■ **Task description**
Retype the stretch of lines that starts at the line containing "Generate a Blender" and ends at the line containing "W.node_tree.nodes['Background'].inputs[1].default_value = 2.2", inclusive. Do not include pictures.

■ **Stored data**
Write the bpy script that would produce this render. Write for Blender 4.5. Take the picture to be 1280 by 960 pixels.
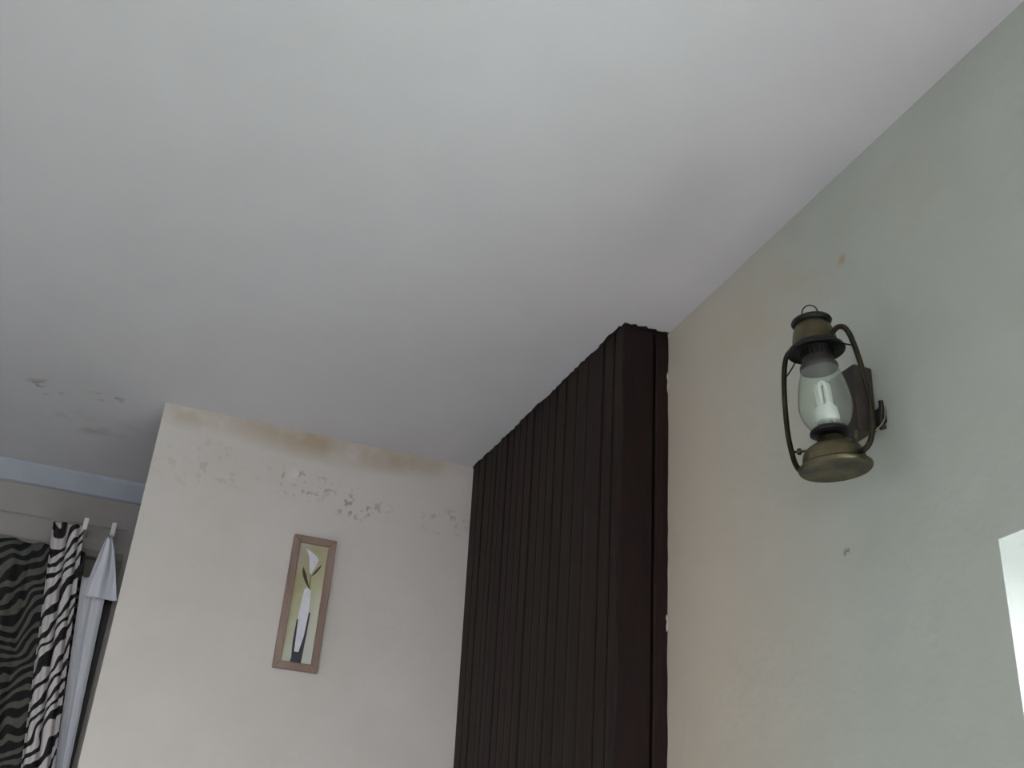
import bpy, bmesh, math, random
from mathutils import Vector, Matrix
random.seed(7)
PI = math.pi
for o in list(bpy.data.objects): bpy.data.objects.remove(o)
S = bpy.context.scene
C = S.collection

# ---------------------------------------------------------------- camera
EYE = Vector((0, 0, 1.5))
RT, UP, FW = Vector((0.9317, -0.3565, 0.0688)), Vector((-0.2221, -0.4096, 0.8848)), Vector((0.2873, 0.8397, 0.4608))
cd = bpy.data.cameras.new('camera'); cam = bpy.data.objects.new('camera', cd); C.objects.link(cam)
m = Matrix((RT, UP, -FW)).transposed().to_4x4(); m.translation = EYE
cam.matrix_world = m
cd.sensor_width = 36; cd.lens = 36 * 1359.3 / 1280; cd.clip_start = 0.02; cd.clip_end = 200
S.camera = cam

# ---------------------------------------------------------------- sky, sun, exposure
SKY = 3.6
w = bpy.data.worlds.new('sky'); S.world = w; w.use_nodes = True
nt = w.node_tree; nt.nodes.clear()
out = nt.nodes.new('ShaderNodeOutputWorld'); bg = nt.nodes.new('ShaderNodeBackground')
# hazy bright sky: pale blue overhead, whiter towards the horizon all round
gtc = nt.nodes.new('ShaderNodeTexCoord'); gs = nt.nodes.new('ShaderNodeSeparateXYZ'); gr = nt.nodes.new('ShaderNodeValToRGB')
nt.links.new(gtc.outputs['Generated'], gs.inputs[0]); nt.links.new(gs.outputs[2], gr.inputs[0])
gr.color_ramp.elements[0].position = 0.0; gr.color_ramp.elements[0].color = (0.95, 0.98, 1.0, 1)
gr.color_ramp.elements[1].position = 0.8; gr.color_ramp.elements[1].color = (0.55, 0.70, 0.95, 1)
nt.links.new(gr.outputs[0], bg.inputs[0]); nt.links.new(bg.outputs[0], out.inputs[0])
bg.inputs[1].default_value = SKY
sl = bpy.data.lights.new('sun', 'SUN'); so = bpy.data.objects.new('sun', sl); C.objects.link(so)
sl.energy = 10.0; sl.angle = math.radians(2.0); sl.color = (1.0, 0.95, 0.86)
so.rotation_euler = Vector((0.48, -0.06, 0.87)).to_track_quat('Z', 'Y').to_euler()
so.location = (4, -3, 6)
S.view_settings.view_transform = 'Standard'; S.view_settings.look = 'None'
S.view_settings.exposure = 1.35; S.view_settings.gamma = 1.0; S.view_settings.use_curve_mapping = False

for nm, loc, rot, sx, sy in (('portal_right', (1.16, -.145, 1.475), (0, PI/2, 0), 1.05, 2.31), ('portal_left', (-2.93, 1.7, 1.55), (0, -PI/2, 0), 1.1, .8),
                             ('portal_back', (-.8, -2.53, 1.425), (PI/2, 0, 0), 2.6, 1.65)):
    pl = bpy.data.lights.new(nm, 'AREA'); po = bpy.data.objects.new(nm, pl); C.objects.link(po)
    pl.shape = 'RECTANGLE'; pl.size = sx; pl.size_y = sy; po.location = loc; po.rotation_euler = rot; pl.cycles.is_portal = True

# ---------------------------------------------------------------- helpers
def srgb(r, g, b):
    f = lambda c: (c / 255 / 12.92) if c / 255 <= 0.04045 else ((c / 255 + 0.055) / 1.055) ** 2.4
    return (f(r), f(g), f(b), 1)

def mat(name, col, rough=0.6, metal=0.0, col2=None, scale=8, bump=0.0, bscale=60, detail=6, contrast=(0.35, 0.65), stretch=None):
    m = bpy.data.materials.new(name); m.use_nodes = True
    n, l = m.node_tree.nodes, m.node_tree.links
    b = n['Principled BSDF']
    b.inputs['Base Color'].default_value = col; b.inputs['Roughness'].default_value = rough; b.inputs['Metallic'].default_value = metal
    tc = n.new('ShaderNodeTexCoord'); mp = n.new('ShaderNodeMapping'); l.new(tc.outputs['Object'], mp.inputs[0])
    if stretch: mp.inputs['Scale'].default_value = stretch
    if col2:
        t = n.new('ShaderNodeTexNoise'); t.inputs['Scale'].default_value = scale; t.inputs['Detail'].default_value = detail
        l.new(mp.outputs[0], t.inputs['Vector'])
        r = n.new('ShaderNodeValToRGB'); r.color_ramp.elements[0].position = contrast[0]; r.color_ramp.elements[1].position = contrast[1]
        r.color_ramp.elements[0].color = col; r.color_ramp.elements[1].color = col2
        l.new(t.outputs[0], r.inputs[0]); l.new(r.outputs[0], b.inputs['Base Color'])
    if bump:
        t = n.new('ShaderNodeTexNoise'); t.inputs['Scale'].default_value = bscale; t.inputs['Detail'].default_value = 5
        l.new(mp.outputs[0], t.inputs['Vector'])
        bp = n.new('ShaderNodeBump'); bp.inputs['Strength'].default_value = bump; bp.inputs['Distance'].default_value = 0.004
        l.new(t.outputs[0], bp.inputs['Height']); l.new(bp.outputs[0], b.inputs['Normal'])
    return m

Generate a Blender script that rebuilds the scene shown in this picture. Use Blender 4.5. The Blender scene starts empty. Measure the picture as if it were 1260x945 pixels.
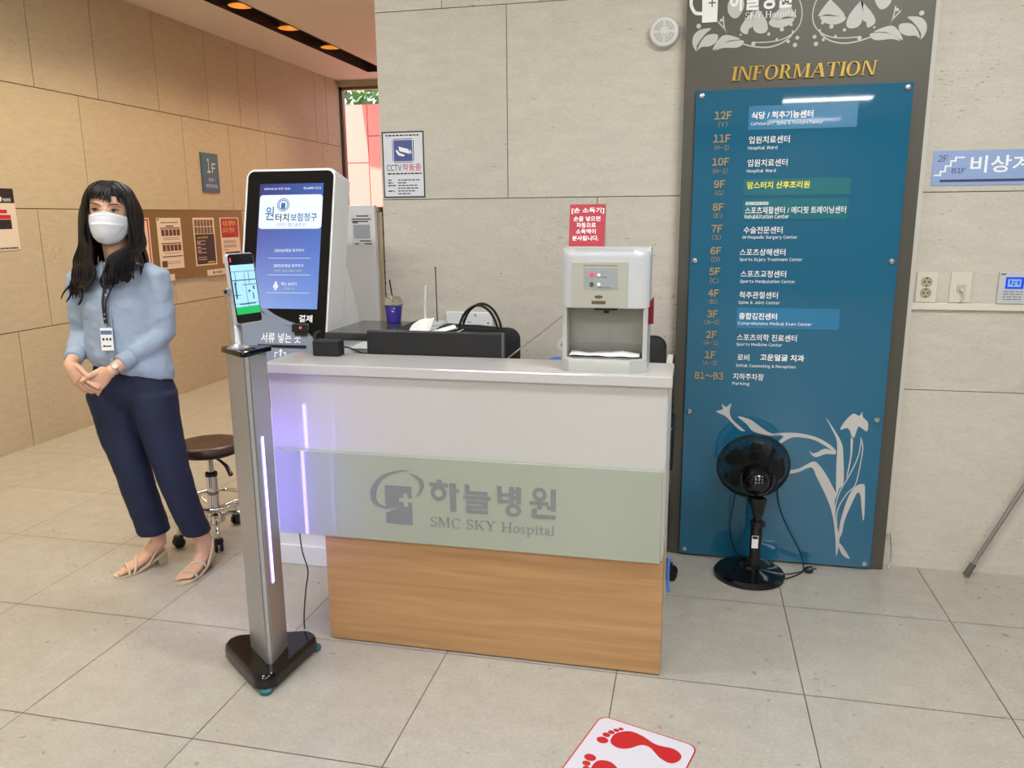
import bpy, bmesh, math, random
from mathutils import Vector, Matrix, noise
random.seed(7)
SC = bpy.context.scene
COL = SC.collection
PI = math.pi

# ---------------------------------------------------------------- camera, world, lights, exposure
cam_d = bpy.data.cameras.new('camera'); cam = bpy.data.objects.new('camera', cam_d); COL.objects.link(cam)
SC.camera = cam
YAW, PITCH, ROLL, FPX = -0.223227529, -0.208292291, -0.00874863650, 973.52
fw = Vector((math.sin(YAW)*math.cos(PITCH), math.cos(YAW)*math.cos(PITCH), math.sin(PITCH)))
rt0 = Vector((math.cos(YAW), -math.sin(YAW), 0)); up0 = rt0.cross(fw)
rt = rt0*math.cos(ROLL)+up0*math.sin(ROLL); up = -rt0*math.sin(ROLL)+up0*math.cos(ROLL)
CAM = Vector((0, 0, 1.505))
cam.matrix_world = Matrix(((rt.x, up.x, -fw.x, CAM.x), (rt.y, up.y, -fw.y, CAM.y), (rt.z, up.z, -fw.z, CAM.z), (0, 0, 0, 1)))
cam_d.sensor_width = 36.0; cam_d.lens = FPX/1260*36.0; cam_d.clip_start = 0.05; cam_d.clip_end = 200

SC.view_settings.view_transform = 'Standard'; SC.view_settings.look = 'None'
SC.view_settings.gamma = 1.0; SC.view_settings.use_curve_mapping = False
SC.view_settings.exposure = 0.25
SC.cycles.use_denoising = True
SC.cycles.max_bounces = 8; SC.cycles.diffuse_bounces = 4; SC.cycles.glossy_bounces = 4; SC.cycles.transmission_bounces = 6
SC.cycles.sample_clamp_indirect = 6.0

W = bpy.data.worlds.new('world'); SC.world = W; W.use_nodes = True
W.node_tree.nodes['Background'].inputs[0].default_value = (0.86, 0.93, 1.0, 1)
W.node_tree.nodes['Background'].inputs[1].default_value = 2.2

def lamp(name, kind, loc, energy, color, target=None, size=None, size_y=None, **kw):
    d = bpy.data.lights.new(name, kind); d.energy = energy; d.color = color
    if kind == 'AREA':
        d.shape = 'RECTANGLE'; d.size = size; d.size_y = size_y or size
    for k, v in kw.items(): setattr(d, k, v)
    o = bpy.data.objects.new(name, d); COL.objects.link(o); o.location = loc
    if target is not None:
        o.rotation_euler = (Vector(target)-Vector(loc)).to_track_quat('-Z', 'Y').to_euler()
    return o
SUN_E = 16.0
lamp('sun', 'SUN', (0, 0, 20), SUN_E, (1.0, 0.95, 0.88), target=(2.0, 9, 0), angle=0.02)
LOBBY_FILL_POS = [(-2.2, 4.5, 0.34), (-2.0, 1.7, 0.42), (0.9, 1.7, 0.60)]+[(x, y, 0.62) for y in (-0.8, -3.2, -5.8, -8.4) for x in (-1.4, 1.8)]   # three unseen fill lamps added to brighten the walls, then lobby ceiling lamps: x, y, share of LOBBY_E
LOBBY_E, LOBBY_C = 70.0, (0.93, 0.965, 1.0)
SPOT_E, SPOT_C = 44.0, (1.0, 0.75, 0.44)      # amber down-lights of the ceiling slot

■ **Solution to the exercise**
Generate a Blender script that rebuilds the scene shown in this picture. Use Blender 4.5. The Blender scene starts empty. Measure the picture as if it were 1260x945 pixels.
import bpy, bmesh, math, random
from mathutils import Vector, Matrix, noise
random.seed(7)
SC = bpy.context.scene
COL = SC.collection
PI = math.pi

# ---------------------------------------------------------------- camera, world, lights, exposure
cam_d = bpy.data.cameras.new('camera'); cam = bpy.data.objects.new('camera', cam_d); COL.objects.link(cam)
SC.camera = cam
YAW, PITCH, ROLL, FPX = -0.223227529, -0.208292291, -0.00874863650, 973.52
fw = Vector((math.sin(YAW)*math.cos(PITCH), math.cos(YAW)*math.cos(PITCH), math.sin(PITCH)))
rt0 = Vector((math.cos(YAW), -math.sin(YAW), 0)); up0 = rt0.cross(fw)
rt = rt0*math.cos(ROLL)+up0*math.sin(ROLL); up = -rt0*math.sin(ROLL)+up0*math.cos(ROLL)
CAM = Vector((0, 0, 1.505))
cam.matrix_world = Matrix(((rt.x, up.x, -fw.x, CAM.x), (rt.y, up.y, -fw.y, CAM.y), (rt.z, up.z, -fw.z, CAM.z), (0, 0, 0, 1)))
cam_d.sensor_width = 36.0; cam_d.lens = FPX/1260*36.0; cam_d.clip_start = 0.05; cam_d.clip_end = 200

SC.view_settings.view_transform = 'Standard'; SC.view_settings.look = 'None'
SC.view_settings.gamma = 1.0; SC.view_settings.use_curve_mapping = False
SC.view_settings.exposure = 0.25
SC.cycles.use_denoising = True
SC.cycles.max_bounces = 8; SC.cycles.diffuse_bounces = 4; SC.cycles.glossy_bounces = 4; SC.cycles.transmission_bounces = 6
SC.cycles.sample_clamp_indirect = 6.0

W = bpy.data.worlds.new('world'); SC.world = W; W.use_nodes = True
W.node_tree.nodes['Background'].inputs[0].default_value = (0.86, 0.93, 1.0, 1)
W.node_tree.nodes['Background'].inputs[1].default_value = 2.2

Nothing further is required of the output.